In that case, Northrop Grumman agreed to licence software to BAe with provision of separate support and assistance. In order to avoid having to copy out verbatim the relevant text, the licence agreement provided that:

"This Agreement shall be governed by the terms contained within the "Enabling Agreement for Design Services and Task Work, Version 2, dated March 2010".

That Enabling Agreement happened to be made with a different BAe entity.  It provided, amongst other things, for a right of termination for convenience to apply to all purchase orders.  The key question for determination by the Court of Appeal was whether the licence agreement was a form of purchase order and should also be subject to a right of termination for convenience.

As an initial point, the court held that using the term "shall be governed by" did not have a materially different effect from stating that provisions from an agreement were "incorporated in[to]" the licence agreement.

Turning to the relevant provisions of the licence and Enabling Agreement, the Court held that where the latter is a clearly inconsistent with the licence agreement, the licence agreement should prevail and "appropriate manipulation" should be applied.  Thus for example, it was evidently the intention of the parties that they alone should be able to enforce the licence agreement, not the BAe entity that was a part to the Enabling Agreement.

As a matter of construction, the licence agreement fell within the requirements set out in the Enabling Agreement for a purchase order.

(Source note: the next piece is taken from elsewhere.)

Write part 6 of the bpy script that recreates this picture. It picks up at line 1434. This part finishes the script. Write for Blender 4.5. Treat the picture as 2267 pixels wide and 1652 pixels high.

But Northrop Grumman argued that by its nature, the provision of software, training and support was one indivisible supply which was inherently unsuitable for early termination for convenience.  The Court of Appeal disagreed and concluded that delivery of software was to be in two tranches and support was to be delayed precisely so that BAe could terminate for convenience either before the second tranche of software was released or before support commenced.

Key learning points:

  • A significant amount of time and money was expended by both parties in trying to resolve whether a relatively common clause applied on the facts.  With the benefit of hindsight, it would have been best to deal with this expressly in the licence agreement or to have carried out a review of the Enabling Agreement and stated that, for example, the licence agreement will be interpreted as being a purchase order for the purposes of the Enabling Agreement.
  • It is probably worth asking, do you really have to incorporate by reference?  Whenever possible it makes sense to avoid the risk of ambiguity by setting out terms in contract rather than incorporating by reference.  This is clearly best advice when preparing public sector framework agreements with a detailed pro forma call off contract attached as an annex or schedule.
  • We recognise sometimes, for whatever reason, be it the need for speed or inability to lawyer every small contract, incorporation by reference is the only practicable way to go.  Perhaps a counsel of perfection in these circumstances, but we would urge against doing so blindly. The risks in doing so may be mitigated by raising awareness of the key provisions, possibly through training or a summary of them.